Mr. Ford defended his government in a speech, saying more needs to be done to meet the province’s goal of building 1.5 million new homes by 2031.

“You just can’t keep saying, ‘Not in my backyard,’ ” he said. “Where are we going to put these people?”

But Mr. Ford also said he would listen to the ideas of municipalities on the housing crisis, calling small communities “the lifeblood of this province.”

The government’s move to allow housing on parts of the protected Greenbelt attracted a noon-hour protest of about 100 sign-waving environmentalists outside the hotel. The Opposition NDP’s next leader, Marit Stiles, told the crowd her party will fight the Greenbelt changes and would cancel the move if elected in 2026.

“We’re going to fight every step of the way,” Ms. Stiles said. “I believe we can get these guys to reverse course.”
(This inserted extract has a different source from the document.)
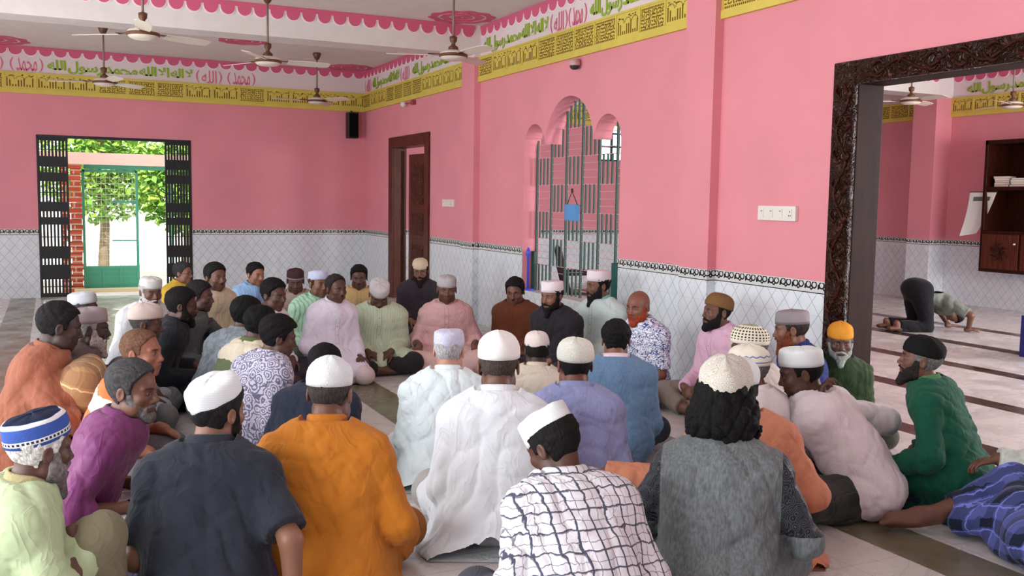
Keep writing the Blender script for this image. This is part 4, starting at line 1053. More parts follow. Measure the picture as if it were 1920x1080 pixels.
def cap_mesh(kind, seed=1):
    n = 56; rg = random.Random(seed)
    if kind == 'dome': prof = [(1.0,0),(1.02,.012),(1.02,.03),(.985,.05),(.90,.068),(.74,.084),(.50,.095),(.25,.100),(.06,.102)]
    elif kind == 'kufi': prof = [(1.0,0),(1.01,.02),(1.0,.045),(.975,.064),(.93,.074),(.80,.081),(.55,.086),(.25,.089),(.05,.090)]
    elif kind == 'tall': prof = [(1.0,0),(1.0,.03),(1.0,.065),(.98,.082),(.93,.086),(.75,.088),(.50,.090),(.25,.091),(.05,.092)]
    elif kind == 'peak': prof = [(1.0,0),(1.01,.02),(.99,.045),(.92,.064),(.78,.080),(.58,.094),(.36,.103),(.18,.108),(.04,.110)]
    else: prof = [(1.0,0),(1.01,.025),(.99,.055),(.95,.075),(.86,.085),(.62,.086),(.40,.080),(.2,.078),(.04,.077)]   # flat top with a crease
    inner = [(.965,.0),(.975,.03)]
    rows = [(.965,.03),(.955,.0)]+prof
    V = []; Q = []
    for k, (r, h) in enumerate(rows):
        for i in range(n):
            a = 2*math.pi*i/n; rr = r
            if kind == 'peak': rr *= 1+.030*math.sin(a*4+1)*(h/.1)
            if kind in ('fold',): hh = h+(.010*math.cos(2*a) if h > .05 else 0)
            else: hh = h
            wob = .0016*math.sin(a*3+seed)+.0012*math.sin(a*7+seed*2+h*60)
            V.append((math.cos(a)*(.0850*rr+wob), math.sin(a)*(.1045*rr+wob), hh+(wob if h > .03 else 0)))
    m = len(rows)
    for k in range(m-1):
        for i in range(n): Q.append((k*n+i, k*n+(i+1) % n, (k+1)*n+(i+1) % n, (k+1)*n+i))
    ap = len(V); V.append((0, 0, prof[-1][1]+.0005))
    for i in range(n): Q.append(((m-1)*n+i, (m-1)*n+(i+1) % n, ap, ap))
    V = np.array(V); Q = np.array(Q)
    return V, Q
def eye_mesh():
    V = []; Q = []; mi = []
    def ball(c, r, m, nu=14, nv=8):
        b = len(V)
        for j in range(nv+1):
            t = math.pi*j/nv
            for i in range(nu):
                a = 2*math.pi*i/nu; V.append((c[0]+r[0]*math.sin(t)*math.cos(a), c[1]+r[1]*math.cos(t), c[2]+r[2]*math.sin(t)*math.sin(a)))
        for j in range(nv):
            for i in range(nu): Q.append((b+j*nu+i, b+j*nu+(i+1) % nu, b+(j+1)*nu+(i+1) % nu, b+(j+1)*nu+i)); mi.append(m)
    ball((0,0,0), (.0130,.0100,.0044), 0); ball((0,.0040,0), (.0058,.0072,.0047), 1)
    return np.array(V), np.array(Q), mi
def link(name, me, parent=None, mats=()):
    o = bpy.data.objects.new(name, me); C.objects.link(o)
    for m in mats: me.materials.append(m)
    if parent: o.parent = parent
    return o
def Mat4(R, t): 
    M = Matrix.Identity(4)
    for i in range(3):
        for j in range(3): M[i][j] = R[i, j]
        M[i][3] = t[i]
    return M
EYE = None
def person(sp):
    global EYE
    J = pose(sp); res = sp.get('res', .005)
    root = bpy.data.objects.new('person', None); C.objects.link(root)
    root.location = (sp['x'], sp['y'], 0); root.rotation_euler = (0, 0, sp['rz']); sc = sp.get('sc', 1.); root.scale = (sc, sc, sc)
    root['label'] = sp['label']; root['category'] = 'person'; root['group'] = sp.get('group', 'men sitting on the marble floor')
    HM = Mat4(J['HR'], J['hc'])
    V, Q = body_mesh(J, sp, res); me = np_mesh('body', V, Q, skin(sp['skin'])); tint_attr(me, V, J, sp); link('body', me, root)
    V, Q = shirt_mesh(J, sp, res); o = link(sp.get('topname', sp.get('top', 'kurta')), np_mesh('top', V, Q, cloth(*sp['shirt'])), root)
    V, Q = legs_mesh(J, sp, res); link(sp.get('bottom', 'trousers'), np_mesh('bottom', V, Q, cloth(*sp['pants'])), root)
    ck = sp.get('collar', 'stand')
    if ck:
        V, Q = collar_mesh(J, sp, ck); me = np_mesh('collar', V, Q, cloth(*sp.get('collarc', sp['shirt']))); link('collar', me, root)
    if not sp.get('nohair'):
        V, Q = hair_mesh(sp, res); h = link('hair', np_mesh('hair', V, Q, hairmat(sp.get('hair', (25,22,22)))), root); h.matrix_local = HM
    if sp.get('beard'):
        V, Q = beard_mesh(sp, res); h = link('beard', np_mesh('beard', V, Q, hairmat(sp['beard'])), root); h.matrix_local = HM
    elif sp.get('must'):
        V, Q = mous_mesh(sp, res); h = link('moustache', np_mesh('moustache', V, Q, hairmat(sp['must'])), root); h.matrix_local = HM
    if sp.get('cap'):
        kind, cm, ct, cz, cs = (tuple(sp['cap'])+(0, .048, 1.))[:5] if len(sp['cap']) < 5 else sp['cap']
        V, Q = cap_mesh(kind, sp['seed']); c = link('cap', np_mesh('cap', V, Q, capmat(*cm)), root)
        c.matrix_local = HM@Mat4(rotx(math.radians(ct)), V3(0,-.011, cz-.008))@Matrix.Diagonal((cs, cs, cs, 1))
    if sp.get('eyes', 1):
        if EYE is None:
            V, Q, mi = eye_mesh(); EYE = np_mesh('eye', V, Q, eye_white); EYE.materials.append(eye_dark); EYE.polygons.foreach_set('material_index', mi)
        for s in (1,-1):
            e = link('eye', EYE, root); e.matrix_local = HM@Mat4(rotz(-s*.22), V3(s*.0315,.0775,.0040))
    if sp.get('watch'):
        mb = MB(); a = J['Er']+(J['Wr']-J['Er'])*.93; u = unit(J['Wr']-J['Er']); p1 = unit(np.cross(u, V3(.1,.2,1))); p2 = np.cross(u, p1)
        mb.tube([tuple(a+.032*(p1*math.cos(t*math.pi/10)+p2*math.sin(t*math.pi/10))) for t in range(21)], .007, 6, False); wb = mb.build('wristwatch', eye_dark, root, smooth=True)
        mb = MB(); mb.tube([tuple(a+p*.030*q) for p, q in ((p2, 1.0), (p2, 1.30))], .016, 14); mb.build('watch_case', plain('watch_steel', (190,192,196), .25, .5, .9), wb)
    if sp.get('glasses'): glasses(root, HM)
    return root
def glasses(root, HM):
    V = []; Q = []
    def tube(pts, r, n=6):
        b = len(V); pts = [V3(*p) for p in pts]
        for i, p in enumerate(pts):
            d = unit(pts[min(i+1, len(pts)-1)]-pts[max(i-1, 0)]); a = unit(np.cross(d, V3(.1,.2,1))); c = np.cross(d, a)
            for k in range(n): t = 2*math.pi*k/n; V.append(p+r*(a*math.cos(t)+c*math.sin(t)))
        for i in range(len(pts)-1):
            for k in range(n): Q.append((b+i*n+k, b+i*n+(k+1) % n, b+(i+1)*n+(k+1) % n, b+(i+1)*n+k))
    for s in (1,-1):
        tube([(s*.034+.026*math.cos(t*math.pi/10), .098-.004*abs(math.cos(t*math.pi/10)), .002+.019*math.sin(t*math.pi/10)) for t in range(21)], .0014)
        tube([(s*.060,.095,.006),(s*.078,.05,.006),(s*.083,-.01,.004)], .0014)
    tube([(-.009,.098,.006),(0,.102,.009),(.009,.098,.006)], .0014)
    g = link('glasses', np_mesh('glasses', np.array(V), np.array(Q), eye_dark), root); g.matrix_local = HM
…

Janet Horner, the mayor of the Township of Mulmur in Dufferin County, and executive director of the Golden Horseshoe Food and Farming Alliance, said farmers in the Greenbelt area have lost the certainty they thought they had about their land being protected and will now look to move outside the province.

“The next generation of farmers will roll north, roll east, roll west,” Ms. Horner said.

Many mayors at the conference say they agree with the province’s goal to build more housing, but that they need more support to make it happen.

Mike Hentz, the mayor of the primarily agricultural Dutton Dunwich, a Southwestern Ontario municipality of 4,000, said it has added 100 homes in the last three years – with new residents attracted by its proximity to London, about a half-hour away.

But he said growth will eventually be choked off unless the province, or the federal government, come up with $9-million to expand the area’s water treatment plant. He said there is land set aside in the Town of Dutton for another 400 homes.

“That’s a building boom to us,” he said in an interview. “We’ve got a lot of growth, and growing pains.”

Editor’s note: In an earlier version of this story, comments made in a document circulated by the Rural Ontario Municipal Association about the Ontario government’s housing legislation were wrongly attributed to a speech by the chair of ROMA, Robin Jones.